## Start Stored records
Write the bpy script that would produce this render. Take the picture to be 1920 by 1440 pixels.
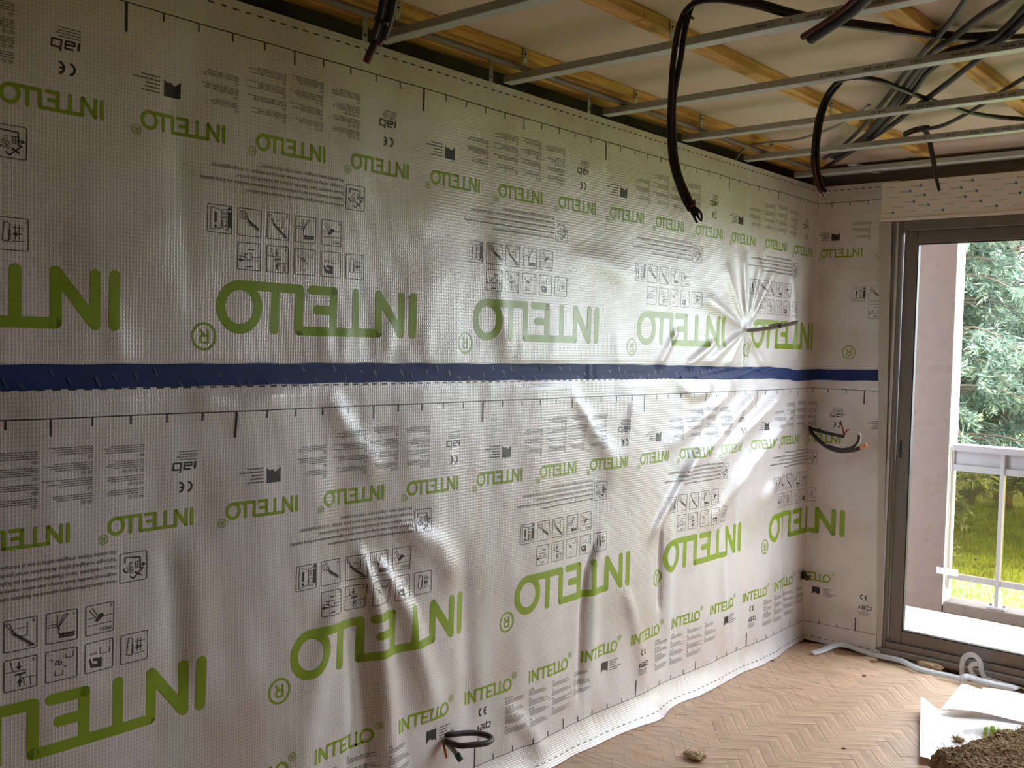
import bpy, math, random
import numpy as np
from mathutils import Vector, Matrix

random.seed(7)
SC = bpy.context.scene
COL = SC.collection
for o in list(bpy.data.objects):
    bpy.data.objects.remove(o)

# ------------------------------------------------------------------ camera
cam_d = bpy.data.cameras.new('camera')
cam_d.sensor_width = 36.0
cam_d.lens = 1866.46 / 1920 * 36.0
cam_d.clip_start = 0.02
cam_d.clip_end = 300
cam = bpy.data.objects.new('camera', cam_d)
COL.objects.link(cam)
CR = Vector((0.75515655, 0.65504124, 0.02568174))
CU = Vector((-0.04617895, 0.01407629, 0.998834))
CF = Vector((-0.65391596, 0.755462, -0.04087892))
CC = Vector((2.34808, -1.22777, 1.59964))
cam.matrix_world = Matrix(((CR.x, CU.x, -CF.x, CC.x), (CR.y, CU.y, -CF.y, CC.y),
                           (CR.z, CU.z, -CF.z, CC.z), (0, 0, 0, 1)))
SC.camera = cam

# ------------------------------------------------------------------ light and exposure
world = bpy.data.worlds.new('sky')
SC.world = world
world.use_nodes = True
wn = world.node_tree
wn.nodes['Background'].inputs['Color'].default_value = (0.90, 0.945, 1.06, 1)
wn.nodes['Background'].inputs['Strength'].default_value = 12.5

sun_d = bpy.data.lights.new('sun', 'SUN')
sun_d.energy = 3.0
sun_d.angle = math.radians(1.0)
sun_d.color = (1.0, 0.95, 0.86)
sun = bpy.data.objects.new('sun', sun_d)
COL.objects.link(sun)
sun.rotation_euler = Vector((-0.90, 0.06, -0.75)).to_track_quat('-Z', 'Y').to_euler()

por_d = bpy.data.lights.new('window_portal', 'AREA')
por_d.shape = 'RECTANGLE'
por_d.size = 2.42
por_d.size_y = 2.08
por_d.cycles.is_portal = True
por = bpy.data.objects.new('window_portal', por_d)
COL.objects.link(por)
por.location = (1.68, 4.10, 1.15)
por.rotation_euler = (math.radians(-90), 0, 0)

SC.view_settings.view_transform = 'Standard'
SC.view_settings.look = 'None'
SC.view_settings.gamma = 1.0
SC.view_settings.use_curve_mapping = False
SC.view_settings.exposure = 0.06
SC.cycles.use_denoising = True
SC.cycles.max_bounces = 10
SC.cycles.diffuse_bounces = 6
SC.cycles.transparent_max_bounces = 16
SC.cycles.caustics_reflective = False
SC.cycles.caustics_refractive = False

# ------------------------------------------------------------------ text to mesh (done first, while the scene is small)
_TXT = {}
def text2d(body, size=1.0):
    """triangles of a line of lettering, lower left at the origin, cap height about 0.7"""
    if body in _TXT:
        return _TXT[body]
    cu = bpy.data.curves.new('t', 'FONT')
    cu.body = body
    cu.size = 1.0
    cu.resolution_u = 2
    ob = bpy.data.objects.new('t', cu)
    COL.objects.link(ob)
    dg = bpy.context.evaluated_depsgraph_get()
    me = bpy.data.meshes.new_from_object(ob.evaluated_get(dg))
    V = np.array([v.co[:2] for v in me.vertices])
    F = [tuple(p.vertices) for p in me.polygons]
    bpy.data.objects.remove(ob)
    bpy.data.curves.remove(cu)
    bpy.data.meshes.remove(me)
    V[:, 0] -= V[:, 0].min()
    _TXT[body] = (V, F)
    return _TXT[body]

LINES = ["Hohe relative Luftfeuchtigkeit während der Bauphase schnell abführen!",
         "Heightened humidity levels during construction require heightened ventilation and drying capability",
         "Evacuer rapidement l'excès d'humidité provoqué par la phase de construction!",
         "Verhoogde vochtigheid tijdens de bouwfase vereist goede ventilatie - en droogmogelijkheden!",
         "Alta umidità relativa: arieggiare subito in fase di lavorazione!"]
for t in LINES + ['PRESS', 'R', 'i', '8/10', '1', '2', '3', '4', '5', '6', '7', '8', '9']:
    text2d(t)

# ------------------------------------------------------------------ materials
MATS = {}
def new_mat(name):
    m = bpy.data.materials.new(name)
    m.use_nodes = True
    nt = m.node_tree
    b = nt.nodes['Principled BSDF']
    MATS[name] = m
    return m, nt, b

def plain(name, col, rough=0.5, metal=0.0, noise=0.0, nscale=20.0, bump=0.0, spec=0.5):
    m, nt, b = new_mat(name)
    b.inputs['Base Color'].default_value = (*col, 1)
    b.inputs['Roughness'].default_value = rough
    b.inputs['Metallic'].default_value = metal
    b.inputs['Specular IOR Level'].default_value = spec
    if noise or bump:
        tc = nt.nodes.new('ShaderNodeTexCoord')
        nz = nt.nodes.new('ShaderNodeTexNoise')
        nz.inputs['Scale'].default_value = nscale
        nz.inputs['Detail'].default_value = 6
        nt.links.new(tc.outputs['Object'], nz.inputs['Vector'])
        if noise:
            mx = nt.nodes.new('ShaderNodeMix')
            mx.data_type = 'RGBA'
            mx.inputs['A'].default_value = (*[c * (1 - noise) for c in col], 1)
            mx.inputs['B'].default_value = (*[min(1, c * (1 + noise)) for c in col], 1)
            nt.links.new(nz.outputs['Fac'], mx.inputs['Factor'])
            nt.links.new(mx.outputs['Result'], b.inputs['Base Color'])
        if bump:
            bp = nt.nodes.new('ShaderNodeBump')
            bp.inputs['Strength'].default_value = bump
            bp.inputs['Distance'].default_value = 0.01
            nt.links.new(nz.outputs['Fac'], bp.inputs['Height'])
            nt.links.new(bp.outputs['Normal'], b.inputs['Normal'])
    return m

def math_node(nt, op, a, b=None):
    n = nt.nodes.new('ShaderNodeMath')
    n.operation = op
    for i, x in enumerate((a, b)):
        if x is None:
            continue
        if isinstance(x, (int, float)):
            n.inputs[i].default_value = x
        else:
            nt.links.new(x, n.inputs[i])
    return n.outputs[0]

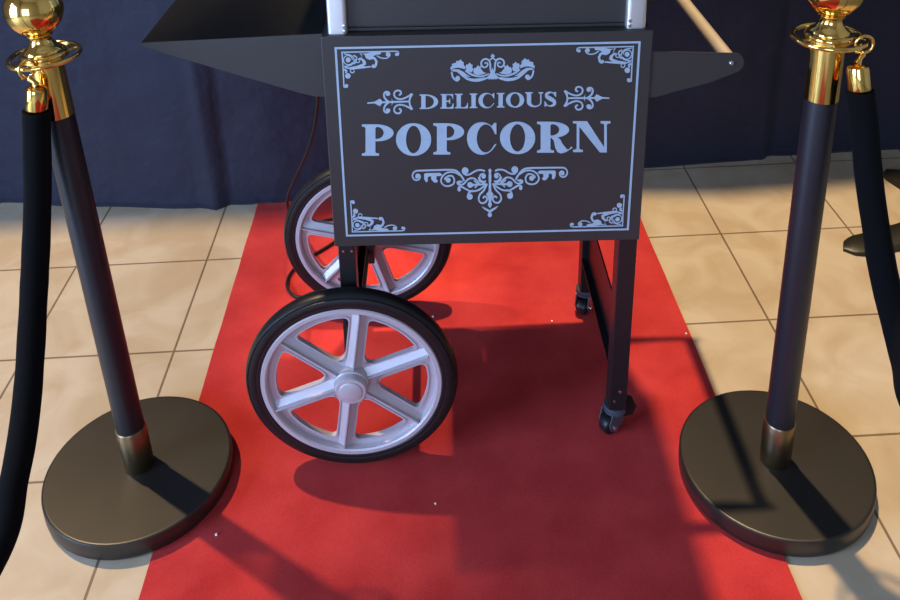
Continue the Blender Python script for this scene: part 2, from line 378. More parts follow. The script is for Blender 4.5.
# lettering: every letter drawn in its own box, 0..w wide and 0..1 high
def letter(ch, u0, u1, vt, vb, asp, sw):
    """asp: width/height ; sw: stem width relative to height"""
    h = .075; w = asp
    fx = lambda x, y: pan(u0 + (u1 - u0) * x / w, vb + (vt - vb) * y)
    k = Ink(fx)
    def rect(x0, y0, x1, y1): k.poly([(x0, y0), (x1, y0), (x1, y1), (x0, y1)])
    def serif(x0, x1, y, up):   # slab with brackets on a stem x0..x1
        e = .115; s2 = 1 if up else -1
        rect(x0 - e, y, x1 + e, y + s2 * h) if up else rect(x0 - e, y - h, x1 + e, y)
        k.poly([(x0 - .05, y + s2 * h), (x0, y + s2 * (h + .04)), (x0, y + s2 * h)]); k.poly([(x1 + .05, y + s2 * h), (x1, y + s2 * (h + .04)), (x1, y + s2 * h)])
    def stem(x, ww=sw, top=True, bot=True):
        rect(x, h if bot else 0, x + ww, 1 - h if top else 1)
        if bot: serif(x, x + ww, 0, True)
        if top: serif(x, x + ww, 1, False)
    def arc(cx, cy, rx, ry, ix, iy, a0, a1, n=30):
        out = []; inn = []
        for i in range(n + 1):
            a = radians(a0 + (a1 - a0) * i / n)
            out.append((cx + rx * cos(a), cy + ry * sin(a))); inn.append((cx + ix * cos(a), cy + iy * sin(a)))
        for i in range(n): k.poly([out[i], out[i + 1], inn[i + 1], inn[i]])
    if ch == 'I': stem(w / 2 - sw / 2)
    elif ch == 'O': arc(w / 2, .5, w / 2, .52, w / 2 - sw * 1.02, .44, 0, 360, 48)
    elif ch == 'C':
        icx = (sw + w - .05) / 2; irx = (w - .05 - sw) / 2; out = []; inn = []; n = 44
        for i in range(n + 1):
            a = radians(38 + (322 - 38) * i / n)
            out.append((w / 2 + w / 2 * cos(a), .5 + .52 * sin(a))); inn.append((icx + irx * cos(a), .5 + .45 * sin(a)))
        for i in range(n): k.poly([out[i], out[i + 1], inn[i + 1], inn[i]])
        k.poly([(w - .065, 1.0), (w - .005, 1.0), (w - .005, .64), (w - .055, .64), (w - .10, .76), (w - .17, .86), (w - .13, .93)])
        k.poly([out[-1], inn[-1], (w - .055, .31), (w, .32)])
    elif ch == 'D':
        stem(.10); cx = .42 if w > .7 else .38
        rect(.1, 0, cx, h); rect(.1, 1 - h, cx, 1)
        arc(cx, .5, w - cx, .5, w - cx - sw, .5 - h, -90, 90)
    elif ch in 'PR':
        stem(.10, top=True); yb = .46 if ch == 'P' else .48; cy = (1 + yb) / 2; ry = (1 - yb) / 2; cx = .46; wr = w if ch == 'P' else w * .90
        rect(.1 + sw, 1 - h, cx, 1); rect(.1 + sw, yb, cx, yb + h)
        arc(cx, cy, wr - cx, ry, wr - cx - sw, ry - h, -90, 90)
        if ch == 'R':
            k.poly([(.44, yb + h), (.44, yb), (.52, .40), (.57, .16), (.64, .02), (.76, -.02), (.90, .02), (w, .16), (w - .04, .20), (w - .12, .10), (w - .19, .12), (.80, .30), (.74, .42), (.62, .52)])
    elif ch == 'N':
        n2 = .085
        rect(.12, .02, .12 + n2, .95); rect(w - .12 - n2, 0.02, w - .12, .98); serif(.12, .12 + n2, 0, True); serif(w - .12 - n2, w - .12, 1, False)
        k.poly([(0.0, 1), (.12 + sw + .02, 1), (w - .12, .02), (w - .12, -.01), (w - .12 - sw * .72, -.01), (.12, .93), (0, 1 - h)])
    elif ch in 'EL':
        stem(.10, top=(ch == 'L'), bot=True)
        rect(.1, 0, w, h); k.poly([(w - .24, h), (w - .10, .17), (w - .05, .36), (w, .36), (w, h)])
        if ch == 'E':
            rect(0, 1 - h, w - .03, 1); k.poly([(w - .25, 1 - h), (w - .11, .85), (w - .08, .68), (w - .03, .68), (w - .03, 1 - h)])
            rect(.1 + sw, .47, w - .26, .47 + h); k.poly([(w - .34, .47), (w - .28, .34), (w - .23, .34), (w - .23, .67), (w - .28, .67), (w - .34, .47 + h)])
    elif ch == 'U':
        n2 = .09
        rect(.1, .3, .1 + sw, 1); serif(.1, .1 + sw, 1, False); rect(w - .1 - n2, .3, w - .1, 1); serif(w - .1 - n2, w - .1, 1, False)
        cx = (.1 + w - .1) / 2; n = 24; out = []; inn = []
        for i in range(n + 1):
            a = pi + pi * i / n; out.append((cx + (w / 2 - .1) * cos(a), .33 + .35 * sin(a)))
            l, r = .1 + sw, w - .1 - n2; inn.append(((l + r) / 2 + (r - l) / 2 * cos(a), .33 + .26 * sin(a)))
        for i in range(n): k.poly([out[i], out[i + 1], inn[i + 1], inn[i]])
    elif ch == 'S':
        pts = smooth_path([(w - .08, .74, 0), (w * .72, .92, 0), (w * .46, .965, 0), (w * .22, .86, 0), (w * .22, .68, 0), (w * .5, .53, 0), (w * .80, .36, 0), (w * .82, .16, 0), (w * .55, .035, 0), (w * .27, .08, 0), (.07, .28, 0)], 5)
        n = len(pts); ws = [.07 + (sw * .98 - .07) * max(0, 1 - abs(i / (n - 1) - .5) / .34) ** .7 for i in range(n)]
        k.ribbon([(p.x, p.y) for p in pts], ws)
        k.poly([(w - .08, 1.0), (w - .03, 1.0), (w - .03, .66), (w - .08, .66), (w - .2, .86), (w - .28, .93)]); k.poly([(.02, 0), (.07, 0), (.24, .07), (.16, .15), (.07, .36), (.02, .36)])
    return k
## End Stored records
#### Problem statement
Both the first line of the records above and the line containing "0.06, -0.75)).to_track_quat('-Z', 'Y').to_euler()" belong in the copy; please return them and every line between, exactly, minus the pictures.

#### Output below
Write the bpy script that would produce this render. Take the picture to be 1920 by 1440 pixels.
import bpy, math, random
import numpy as np
from mathutils import Vector, Matrix

random.seed(7)
SC = bpy.context.scene
COL = SC.collection
for o in list(bpy.data.objects):
    bpy.data.objects.remove(o)

# ------------------------------------------------------------------ camera
cam_d = bpy.data.cameras.new('camera')
cam_d.sensor_width = 36.0
cam_d.lens = 1866.46 / 1920 * 36.0
cam_d.clip_start = 0.02
cam_d.clip_end = 300
cam = bpy.data.objects.new('camera', cam_d)
COL.objects.link(cam)
CR = Vector((0.75515655, 0.65504124, 0.02568174))
CU = Vector((-0.04617895, 0.01407629, 0.998834))
CF = Vector((-0.65391596, 0.755462, -0.04087892))
CC = Vector((2.34808, -1.22777, 1.59964))
cam.matrix_world = Matrix(((CR.x, CU.x, -CF.x, CC.x), (CR.y, CU.y, -CF.y, CC.y),
                           (CR.z, CU.z, -CF.z, CC.z), (0, 0, 0, 1)))
SC.camera = cam

# ------------------------------------------------------------------ light and exposure
world = bpy.data.worlds.new('sky')
SC.world = world
world.use_nodes = True
wn = world.node_tree
wn.nodes['Background'].inputs['Color'].default_value = (0.90, 0.945, 1.06, 1)
wn.nodes['Background'].inputs['Strength'].default_value = 12.5

sun_d = bpy.data.lights.new('sun', 'SUN')
sun_d.energy = 3.0
sun_d.angle = math.radians(1.0)
sun_d.color = (1.0, 0.95, 0.86)
sun = bpy.data.objects.new('sun', sun_d)
COL.objects.link(sun)
sun.rotation_euler = Vector((-0.90, 0.06, -0.75)).to_track_quat('-Z', 'Y').to_euler()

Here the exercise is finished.